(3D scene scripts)
·····

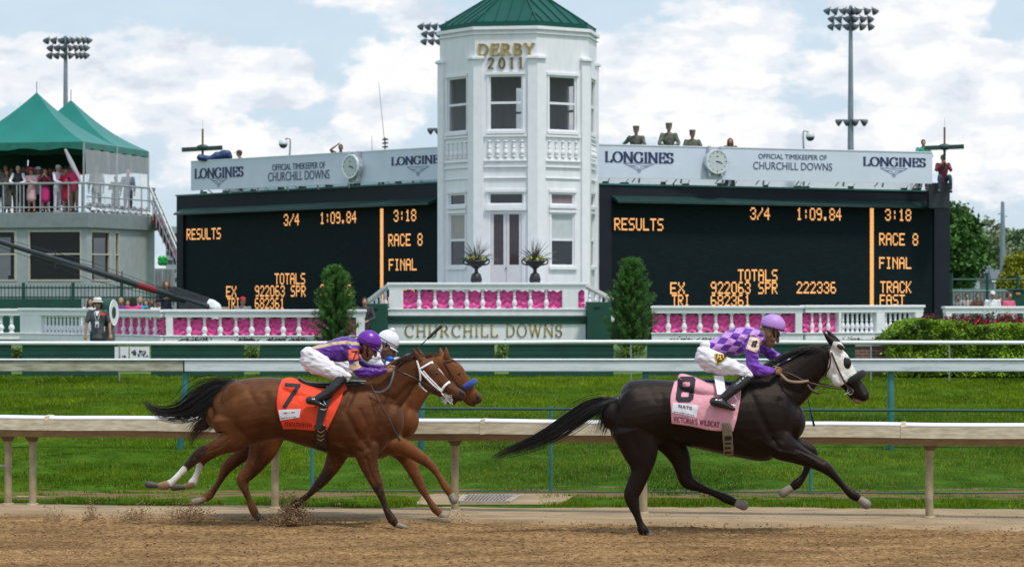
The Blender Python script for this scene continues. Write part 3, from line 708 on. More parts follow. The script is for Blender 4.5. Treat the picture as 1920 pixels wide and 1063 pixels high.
for k in range(8):
    m = TB(); x0, x1 = -HW, HW
    opens = [(zs_up, w0, w1)]
    if k == 0: opens += [(zs_tr, -.53, .55), ((0.0, tz(397)), -.53, .55)]
    elif k in (1, 2, 7, 6): opens += [(zs_tr, -.44, .44), (zs_lo, -.44, .44)]
    opens.sort(key=lambda q: q[0][0]); z = 0
    for (za, zb), a, b_ in opens:
        if za > z: m.fb(k, x0, x1, AP-.12, AP, z, za)
        m.fb(k, x0, a, AP-.12, AP, za, zb); m.fb(k, b_, x1, AP-.12, AP, za, zb); z = zb
    m.fb(k, x0, x1, AP-.12, AP, z, TOP)
    m.build('wall', WHITE, TW, world=False)
    # windows
    def window(a, b_, za, zb, mids, glass, blind=None, hdr=True):
        f = TB(); t_ = .05
        f.fb(k, a, a+t_, AP-.09, AP-.02, za, zb); f.fb(k, b_-t_, b_, AP-.09, AP-.02, za, zb); f.fb(k, a+t_, b_-t_, AP-.09, AP-.02, za, za+t_); f.fb(k, a+t_, b_-t_, AP-.09, AP-.02, zb-t_, zb)
        for mz in mids: f.fb(k, a+t_, b_-t_, AP-.085, AP-.015, mz-.035, mz+.035)
        f.fb(k, a-.08, b_+.08, AP+.003, AP+.07, za-.10, za-.01)                     # sill
        if hdr: f.fb(k, a-.08, b_+.08, AP+.003, AP+.055, zb+.01, zb+.09)
        f.fb(k, a-.06, a-.002, AP+.003, AP+.02, za-.01, zb+.01); f.fb(k, b_+.002, b_+.06, AP+.003, AP+.02, za-.01, zb+.01)
        fo = f.build('window', WHITE2, TW, world=False)
        g = TB(); g.fb(k, a+t_, b_-t_, AP-.06, AP-.055, za+t_, zb-t_); go = g.build('pane', glass, fo, world=False)
        if blind:
            g = TB(); g.fb(k, a+t_, b_-t_, AP-.054, AP-.050, blind[0], blind[1]); g.build('blind', blind[2], fo, world=False)
    mid = (zs_up[0]+zs_up[1])/2
    window(w0, w1, *zs_up, [mid], GLASS)
    BL1 = M('pale_blind', (.50,.55,.57), .8, .06); BL2 = M('mauve_blind', (.22,.17,.19), .8, .1); BL3 = M('grey_drape', (.40,.37,.35), .9, .25, 12, stretch=(6,6,.3))
    if k in (1, 2): window(-.44, .44, *zs_tr, [], GLASSD, (zs_tr[0]+.05, zs_tr[1]-.05, BL2)); window(-.44, .44, *zs_lo, [(zs_lo[0]+zs_lo[1])/2], GLASSD, ((zs_lo[0]+zs_lo[1])/2+.04, zs_lo[1]-.05, BL1))
    elif k in (7, 6): window(-.44, .44, *zs_tr, [], GLASSD); window(-.44, .44, *zs_lo, [(zs_lo[0]+zs_lo[1])/2], GLASSD, ((zs_lo[0]+zs_lo[1])/2+.04, zs_lo[1]-.05, BL3))
    elif k == 0: window(-.53, .55, *zs_tr, [], GLASSD)
    # relief: mouldings and blind balusters under the upper window
    f = TB()
    for py, hh, o_ in ((257,.07,.06),(303,.05,.06),(314,.05,.05),(335,.045,.04)): f.fb(k, -HW+.30, HW-.30, AP+.003, AP+o_, tz(py), tz(py)+hh)
    f.fb(k, -HW+.3, HW-.3, AP+.003, AP+.03, tz(301), tz(297)); f.build('moulding', WHITE2, TW, world=False, bevel=.008)
    if k in (0, 1, 2, 7, 6):
        for j in range(5):
            x = -.5 + j*.25; m = MB(); q = fr(k, x, AP+.02, tz(295)); m.lathe(bal_prof(tz(264)-tz(295), .055), q, n=8); m.build('baluster', WHITE2, TW, smooth=True, world=False)
    # pilaster wraps the corner between face k and k+1
    m = TB()
    def pil(wd, d1, z0, z1):
        a = fr(k, HW-wd, AP+.002, 0)[:2]; b_ = fr(k, HW-wd, AP+d1, 0)[:2]; c = fr(k, (AP+d1)*S8, AP+d1, 0)[:2]; d_ = fr(k+1, -HW+wd, AP+d1, 0)[:2]; e = fr(k+1, -HW+wd, AP+.002, 0)[:2]; g = fr(k, (AP+.002)*S8, AP+.002, 0)[:2]
        m.prism([a, b_, c, d_, e, g], z0, z1)
    pil(.27, .07, .0, tz(111)); pil(.31, .14, tz(111)+.002, tz(107)); pil(.29, .10, tz(107)+.002, tz(105)); pil(.30, .09, 0.002, .25)
    m.build('pilaster', WHITE2, TW, world=False)
m = TB(); m.ring(AP+.003, AP+.10, tz(56), tz(50)); m.ring(AP+.003, AP+.06, tz(64), tz(62.5)); m.build('cornice', WHITE2, TW, world=False)
m = TB()
for z0, z1 in ((zs_up[0]-.5, zs_up[0]-.4), (TOP-.12, TOP-.02)): m.ring(.0001, AP-.14, z0, z1)
m.build('inner_floor', M('inner_floor', (.15,.14,.14), .8), TW, world=False)
# roof
RF = M('green_metal_roof', (.003,.070,.055), .5, .12, 2, spec=.25)
eR, eZ = AP-.02, tz(49); slope = .8/1.21; m = TB(); apexd = .55
zt = eZ + .14 + (eR-apexd)*slope
m.ring(.3, eR, eZ+.003, eZ+.14)
for k in range(8):
    a = fr(k, -eR*S8, eR, eZ+.142); b_ = fr(k, eR*S8, eR, eZ+.142); c = fr(k, apexd*S8, apexd, zt); d_ = fr(k, -apexd*S8, apexd, zt); m.add([a, b_, c, d_], [(0,1,2,3)])
    for x in (-.72, -.36, 0, .36, .72):
        d1 = max(apexd, abs(x)/S8); z1 = eZ+.142 + (eR-d1)*slope
        m.beam(fr(k, x, eR, eZ+.15), fr(k, x, d1, z1+.01), .03, .05)
    m.beam(fr(k, eR*S8, eR, eZ+.15), fr(k, apexd*S8, apexd, zt+.01), .05, .06)
m.ring(.001, apexd+.06, zt-.02, zt+.5); m.ring(.001, .3, zt+.5, zt+.95); m.build('roof', RF, TW, world=False)
# door
dr = TB(); dr.fb(0, -.53, -.47, AP-.09, AP-.01, 0, tz(397)); dr.fb(0, .49, .55, AP-.09, AP-.01, 0, tz(397)); dr.fb(0, -.47, .49, AP-.09, AP-.01, tz(397)-.06, tz(397)-.002); dr.fb(0, -.62, .64, AP+.003, AP+.08, tz(393)-.03, tz(393)+.06)
dro = dr.build('door', WHITE2, TW, world=False)
LEAF = M('door_leaf', (.66,.64,.68), .5, .05)
for sx in (-1, 1):
    c = .01 + sx*.24; f = TB(); zb, zt2 = tz(496), tz(402)
    for a, b_, za, zb_ in ((-.235,-.15,.02,tz(399.5)),(.15,.235,.02,tz(399.5)),(-.15,.15,.02,.35),(-.15,.15,zb-.6,zb-.01),(-.15,.15,zt2,tz(399.5))): f.fb(0, c+a, c+b_, AP-.075, AP-.035, za, zb_)
    f.fb(0, c-.14, c+.14, AP-.07, AP-.05, .35, zb-.6); lo = f.build('door_leaf', LEAF, dro, world=False)
    g = TB(); g.fb(0, c-.15, c+.15, AP-.06, AP-.055, zb-.01, zt2); g.build('door_pane', M('mauve_glass', (.06,.045,.055), .1), dro, world=False)
g = TB(); g.fb(0, -.012, .012, AP-.034, AP-.005, tz(505), tz(501)); g.build('handle', DARKM, dro, world=False)
# letters
def face_text(text, xa, xb, zb, zt_, T, tt, sp_=.12):
    segs, W = strokes(text, T, tt, sp_); m = MB()
    for q in stroke_quads(segs):
        pts = [(xa + x/W*(xb-xa), zb + y*(zt_-zb)) for x, y in q]; c = [fr(0, x, AP+.004, z) for x, z in pts] + [fr(0, x, AP+.055, z) for x, z in pts]
        m.add(c, [(0,1,2,3),(7,6,5,4),(0,4,5,1),(1,5,6,2),(2,6,7,3),(3,7,4,0)])
    return m
face_text('DERBY', -.86, .88, tz(104), tz(82.5), .17, .09, .12).build('lettering', GOLD, TW, world=False)
face_text('2011', -.56, .54, tz(129), tz(109), .17, .10, .38).build('numerals', M('dull_gold', (.22,.16,.08), .4, metal=.4), TW, world=False)

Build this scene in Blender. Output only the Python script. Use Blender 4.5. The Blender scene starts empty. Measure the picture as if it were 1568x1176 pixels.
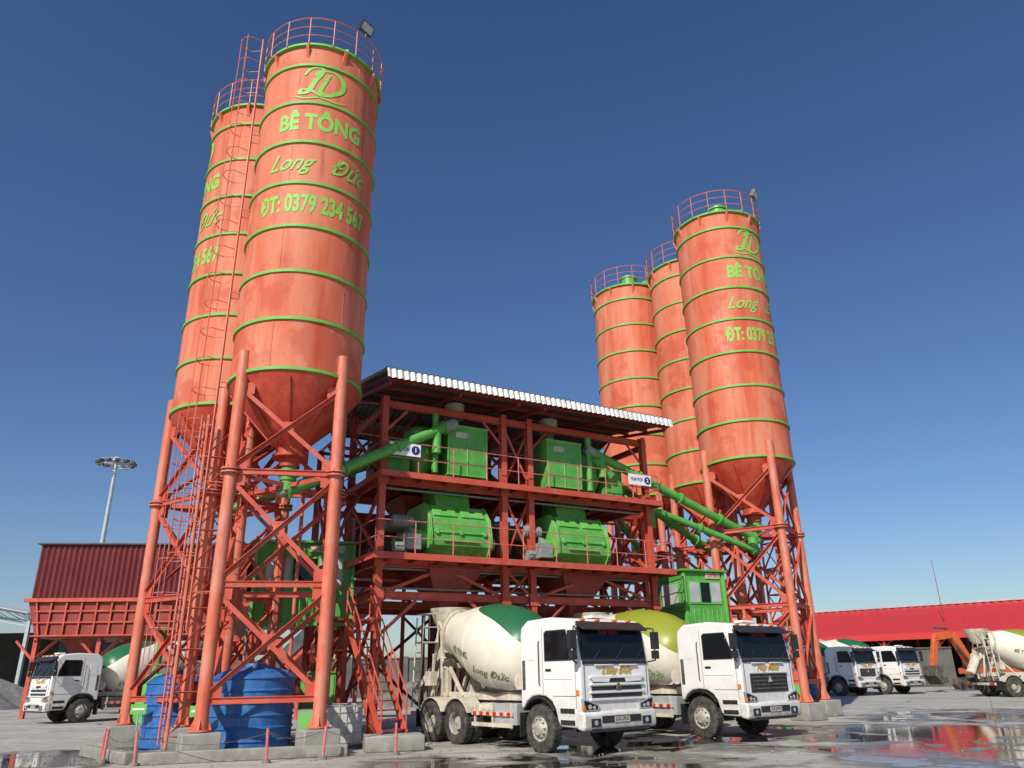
import bpy, bmesh, math, random
from mathutils import Vector, Matrix
random.seed(7)
R_=math.radians
scene=bpy.context.scene
# ---------------------------------------------------------------- materials
def pmat(name,col,rough=.5,col2=None,scale=2.0,zs=1.0,lo=.4,hi=.62,metal=0,dirt=None,dirt_amt=.5,dscale=6,dzs=1.0,bump=.0,bscale=20,spec=None,rand=False,low=None,d3=None):
    m=bpy.data.materials.new(name); m.use_nodes=True
    nt=m.node_tree; N=nt.nodes; L=nt.links
    p=N['Principled BSDF']; p.inputs['Roughness'].default_value=rough; p.inputs['Metallic'].default_value=metal
    if spec is not None: p.inputs['Specular IOR Level'].default_value=spec
    c4=(*col,1); p.inputs['Base Color'].default_value=c4
    tc=N.new('ShaderNodeTexCoord'); vec=tc.outputs['Object']; vec0=vec
    if rand:
        oi=N.new('ShaderNodeObjectInfo'); ad=N.new('ShaderNodeVectorMath'); ad.operation='MULTIPLY_ADD'
        cb=N.new('ShaderNodeCombineXYZ')
        for i in range(3): L.new(oi.outputs['Random'],cb.inputs[i])
        L.new(cb.outputs[0],ad.inputs[0]); ad.inputs[1].default_value=(37,53,71); L.new(vec,ad.inputs[2]); vec=ad.outputs[0]
    out=None
    def layer(base,colr,sc,z,a,b,amt,lowr=None):
        mp=N.new('ShaderNodeMapping'); mp.inputs['Scale'].default_value=(1,1,z); L.new(vec,mp.inputs['Vector'])
        no=N.new('ShaderNodeTexNoise'); no.inputs['Scale'].default_value=sc; no.inputs['Detail'].default_value=7; no.inputs['Roughness'].default_value=.62
        L.new(mp.outputs[0],no.inputs['Vector'])
        mr=N.new('ShaderNodeMapRange'); mr.inputs['From Min'].default_value=a; mr.inputs['From Max'].default_value=b; mr.inputs['To Max'].default_value=amt
        L.new(no.outputs['Fac'],mr.inputs['Value']); fac=mr.outputs[0]
        if lowr:
            sp=N.new('ShaderNodeSeparateXYZ'); L.new(vec0,sp.inputs[0])
            m2=N.new('ShaderNodeMapRange'); m2.inputs['From Min'].default_value=lowr[1]; m2.inputs['From Max'].default_value=lowr[0]; L.new(sp.outputs['Z'],m2.inputs['Value'])
            mu=N.new('ShaderNodeMath'); mu.operation='MULTIPLY'; L.new(fac,mu.inputs[0]); L.new(m2.outputs[0],mu.inputs[1]); fac=mu.outputs[0]
        mx=N.new('ShaderNodeMix'); mx.data_type='RGBA'
        L.new(fac,mx.inputs['Factor'])
        if base is None: mx.inputs['A'].default_value=c4
        else: L.new(base,mx.inputs['A'])
        mx.inputs['B'].default_value=(*colr,1)
        return mx.outputs['Result']
    if col2: out=layer(out,col2,scale,zs,lo,hi,1)
    if dirt: out=layer(out,dirt,dscale,dzs,.5,.75,dirt_amt)
    if d3: out=layer(out,d3[0],d3[1],d3[2],d3[3],d3[4],d3[5])
    if low: out=layer(out,low[2],5,1,.30,.62,.85,(low[0],low[1]))
    if out: L.new(out,p.inputs['Base Color'])
    if bump:
        no=N.new('ShaderNodeTexNoise'); no.inputs['Scale'].default_value=bscale; no.inputs['Detail'].default_value=5
        L.new(vec,no.inputs['Vector']); bp=N.new('ShaderNodeBump'); bp.inputs['Strength'].default_value=bump; bp.inputs['Distance'].default_value=.02
        L.new(no.outputs['Fac'],bp.inputs['Height']); L.new(bp.outputs[0],p.inputs['Normal'])
    return m
M={}
M['silo']=pmat('silo_paint',(.60,.125,.055),.65,(.64,.225,.135),.9,.22,.34,.60,dirt=(.44,.065,.03),dirt_amt=.8,dscale=2.6,dzs=.09,bump=.10,bscale=1.2,rand=True,spec=.3,d3=((.46,.06,.028),.55,.9,.54,.60,.5))
M['silored']=pmat('silo_cone_red',(.46,.04,.02),.5,(.54,.09,.045),2.0,.4,dirt=(.24,.025,.012),dirt_amt=.6,dscale=4,rand=True)
M['sgreen']=pmat('ring_green',(.12,.42,.05),.6,(.18,.48,.09),3,dirt=(.2,.16,.05),dirt_amt=.4)
M['tgreen']=pmat('letter_green',(.19,.56,.06),.6,(.27,.54,.11),3,dirt=(.34,.38,.10),dirt_amt=.4)
M['leg']=pmat('leg_paint',(.60,.14,.07),.55,(.62,.22,.145),2,.5,dirt=(.36,.06,.03),dirt_amt=.75,dscale=5,dzs=.3,rand=True)
M['red']=pmat('steel_red',(.52,.065,.033),.5,(.56,.12,.07),2.5,1,dirt=(.20,.035,.02),dirt_amt=.8,dscale=5)
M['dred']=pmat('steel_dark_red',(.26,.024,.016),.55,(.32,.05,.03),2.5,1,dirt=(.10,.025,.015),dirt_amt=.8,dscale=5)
M['rail']=pmat('rail_pink',(.52,.12,.10),.5,(.58,.22,.18),6)
M['green']=pmat('machine_green',(.07,.33,.045),.42,(.12,.40,.08),2,1,dirt=(.20,.29,.14),dirt_amt=.6,dscale=4,bump=.05,bscale=4)
M['lgreen']=pmat('machine_green_light',(.11,.42,.06),.45,(.17,.46,.11),2,dirt=(.22,.29,.15),dirt_amt=.5,dscale=5)
M['grey']=pmat('motor_grey',(.20,.25,.22),.5,(.3,.3,.28),5)
M['cream']=pmat('cream_paint',(.62,.58,.47),.5,(.50,.45,.34),3,.6,dirt=(.26,.22,.16),dirt_amt=.8,dscale=5)
M['conc']=pmat('plinth_concrete',(.34,.33,.29),.85,(.25,.24,.21),3,dirt=(.42,.41,.37),dirt_amt=.6,bump=.4,bscale=14,low=(.0,.35,(.14,.13,.11)))
M['white']=pmat('truck_white',(.80,.80,.78),.28,(.77,.76,.73),2,dirt=(.55,.51,.44),dirt_amt=.22,dscale=3,low=(.45,1.5,(.38,.34,.28)))
M['black']=pmat('black_plastic',(.018,.018,.02),.45,(.03,.03,.03),6)
M['glass']=pmat('dark_glass',(.008,.010,.013),.05,spec=.3)
M['tyre']=pmat('tyre_rubber',(.03,.028,.026),.85,(.085,.078,.066),6,bump=.3,bscale=30)
M['rim']=pmat('rim_grey',(.45,.43,.38),.55,(.24,.21,.17),7)
M['chassis']=pmat('chassis_dark',(.05,.045,.04),.7,(.14,.12,.09),5)
M['chrome']=pmat('headlamp',(.65,.67,.7),.12,metal=.7)
M['amber']=pmat('amber_lens',(.7,.2,.02),.25)
M['redp']=pmat('red_stripe',(.55,.02,.015),.4)
M['blue']=pmat('tank_blue',(.015,.10,.34),.42,(.03,.15,.40),2.5,dirt=(.18,.22,.30),dirt_amt=.5,dscale=4)
M['roofw']=pmat('roof_sheet',(.60,.61,.61),.4,(.48,.48,.46),3,dirt=(.3,.27,.22),dirt_amt=.5,metal=.1)
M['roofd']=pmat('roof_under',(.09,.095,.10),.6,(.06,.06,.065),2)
M['maroon']=pmat('maroon_sheet',(.13,.018,.020),.5,(.16,.03,.03),1.5,.4)
M['wred']=pmat('warehouse_red',(.58,.03,.025),.5,(.50,.035,.03),.3)
M['wall']=pmat('shed_inner',(.05,.05,.05),.9,(.08,.075,.07),.3)
M['bwall']=pmat('boundary_wall',(.13,.125,.11),.9,(.08,.08,.07),.4,dirt=(.04,.08,.045),dirt_amt=.8,dscale=.3)
M['galv']=pmat('galvanised',(.5,.52,.53),.4,(.42,.44,.45),3,metal=.3)
M['gravel']=pmat('gravel',(.20,.19,.18),.95,(.13,.125,.12),2,bump=1,bscale=12)
M['sign']=pmat('sign_white',(.8,.8,.8),.5,(.74,.74,.74),4)
M['navy']=pmat('sign_navy',(.01,.02,.18),.5)
M['orange']=pmat('excavator_orange',(.65,.13,.02),.5,(.5,.1,.03),3)
M['yellow']=pmat('letter_yellow',(.62,.36,.03),.5)
M['lred']=pmat('letter_red',(.55,.02,.02),.5)
M['dkgreen']=pmat('letter_dark_green',(.10,.14,.05),.5)
M['curt']=pmat('window_pane',(.50,.52,.50),.2,(.35,.38,.38),2)
M['ibc']=pmat('ibc_plastic',(.55,.56,.52),.5,(.45,.45,.4),3)
def drum_mat(name,cream,top,a,b,c):
    m=pmat(name,cream,.38,tuple(x*.95 for x in cream),2,dirt=(.50,.46,.37),dirt_amt=.35,dscale=3)
    nt=m.node_tree;N=nt.nodes;L=nt.links;p=N['Principled BSDF']
    old=p.inputs['Base Color'].links[0].from_socket
    tc=N.new('ShaderNodeTexCoord');sp=N.new('ShaderNodeSeparateXYZ');L.new(tc.outputs['Object'],sp.inputs[0])
    def ma(op,x,y,z=None):
        n=N.new('ShaderNodeMath');n.operation=op
        for i,q in enumerate([x,y,z]):
            if q is None: continue
            if isinstance(q,(int,float)): n.inputs[i].default_value=q
            else: L.new(q,n.inputs[i])
        return n.outputs[0]
    s=ma('SINE',ma('MULTIPLY',sp.outputs['Z'],1.6),0)
    th=ma('ADD',ma('MULTIPLY_ADD',sp.outputs['Z'],b,a),ma('MULTIPLY',s,c))
    dif=ma('SUBTRACT',sp.outputs['X'],th)
    k=N.new('ShaderNodeMapRange');k.inputs['From Min'].default_value=-.006;k.inputs['From Max'].default_value=.006;L.new(dif,k.inputs['Value'])
    mx=N.new('ShaderNodeMix');mx.data_type='RGBA';L.new(k.outputs[0],mx.inputs['Factor']);L.new(old,mx.inputs['A']);mx.inputs['B'].default_value=(*top,1)
    L.new(mx.outputs['Result'],p.inputs['Base Color']);return m
M['drumA']=drum_mat('drum_cream_green',(.76,.72,.60),(.02,.13,.05),.28,.30,.14)
M['drumB']=drum_mat('drum_cream_lime',(.76,.72,.60),(.26,.30,.03),.10,.26,.12)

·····

** Stated task **
Pick out and copy the lines of the entries that hold the string "picture".

** Reply to the exercise **
The Blender Python script for this scene continues. Write part 3, from line 708 on. More parts follow. The script is for Blender 4.5. Treat the picture as 1920 pixels wide and 1063 pixels high.
Build this scene in Blender. Output only the Python script. Use Blender 4.5. The Blender scene starts empty. Measure the picture as if it were 1568x1176 pixels.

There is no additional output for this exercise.